Notre Dame Football: Why the Irish Don't Need Michigan on Future Schedules

Connor Killoren@@Connor_KillorenSenior Analyst IMay 14, 2013

SOUTH BEND, IN - SEPTEMBER 22: (L-R) Bennett Jackson #2, Dan Fox #48 and Ishaq Williams #11 of the Notre Dame Fighting Irish move to bring down Denard Robinson #16 of the Michigan Wolverines at Notre Dame Stadium on September 22, 2012 in South Bend, Indiana. Notre Dame defeated Michigan 13-6.(Photo by Jonathan Daniel/Getty Images)
Jonathan Daniel/Getty Images

Notre Dame's scheduling agreement with the Atlantic Coast Conference—a byproduct of the university's decision to join the conference in all sports aside from football and hockey—has miffed Michigan head coach Brady Hoke for one particular reason (h/t

During a speaking engagement in Grand Rapids, Mich., Hoke voiced his displeasure with the discontinuation of the rivalry between his Wolverines and the Fighting Irish.

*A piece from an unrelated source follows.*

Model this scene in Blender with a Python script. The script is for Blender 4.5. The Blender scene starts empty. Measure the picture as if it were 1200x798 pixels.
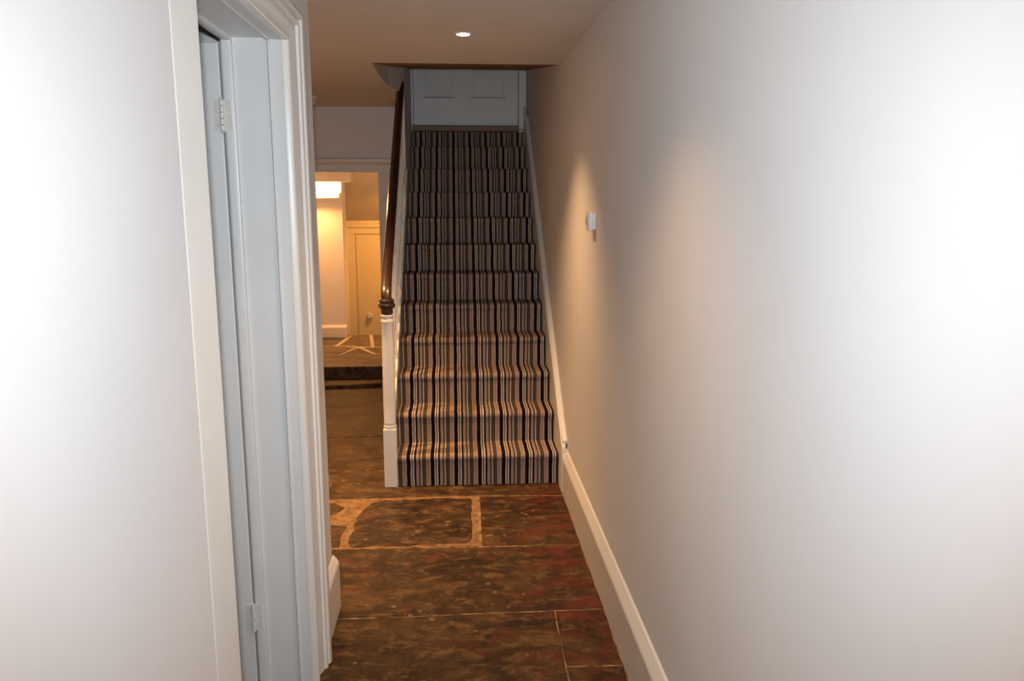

"We have unbelievable rivalry games at Michigan. The Notre Dame, that rivalry, which they're chickening out of ... they're still going to play Michigan State, they'll play Purdue; they don't want to play Michigan."

Hoke, entering his third season as head coach at Michigan, is referencing Notre Dame's decision to cancel contests between the two schools in 2015, 2016 and 2017.

Yes, the cancellation of those games was solely Notre Dame's decision, which is a fact that needs to be laid out on the table before further discussion.

Hoke's apparent frustration with the arrangement isn't off-base; the rivalry between Notre Dame and Michigan, while not as tenured as the Irish's rivalries with Michigan State and Purdue, has rapidly increased in value and popularity, as this season's matchup will be the third consecutive broadcast in prime time.

It's a contest with deep regional ties, and one fans have circled on the calendar on an annual basis.

Unfortunately, scheduling casualties are an inevitable consequence in the ever-spinning game of conference realignment (see Kansas-Missouri and Texas A&M-Texas). 

With Notre Dame making the jump to the ACC, the Irish, while still being an independent in football, will play five games per season against ACC teams. And with only 12 regular-season slots available, Notre Dame will be limited to seven games to fulfill its ideal of having a true "national schedule."

Additionally, the Irish have already stated their desire to maintain traditional rivalries with USC, Stanford and Navy, meaning that, in a perfect world, they would have four available slots remaining.

Let's take a look at Notre Dame's 2015 schedule to gain clarity on the issue at hand.

The Irish will face five ACC opponents: Boston College and Georgia Tech at home, and Clemson, Virginia and Pittsburgh on the road. 

The so-called "non-conference" portion of the schedule includes Texas, Purdue, Massachusetts, Navy, USC and Stanford.

That leaves the Irish with just one remaining slot, which Michigan fans may argue should belong to the Wolverines. And this is where the discussion will lead to heated exchanges between fans of both schools.

As the schedule is currently mapped out, the one available slot would be used for the Irish's annual Shamrock Series game, which takes place at a neutral site in an attractive TV market against a non-regional opponent.

Michigan doesn't fit that bill, leading to the consensus belief that a brand-name team outside the Midwest would finalize the 2015 schedule.

The undeniable fact is that mutuality is non-existent between the schools; Notre Dame does not need Michigan, whereas Michigan needs Notre Dame.

The Big Ten Conference as a whole is in a period of decline; the conference's last national championship arrived in 2002, and concerns existed as to whether Ohio State's schedule would have been strong enough to qualify the Buckeyes for last season's title game had they been eligible.

Because of the conference's lack of quality teams, members such as Michigan and Ohio State—both marquee programs—are in desperate need of non-conference dates with powerhouse programs, making Notre Dame's cancellation of its series with the Wolverines a direct blow to the Michigan program.

The scenario also sheds light on Hoke's derisive comments. The sentiment surrounding the banter is comparable to a breakup in which one person—Notre Dame—leaves the other—Michigan—knowing his or her options are abounding.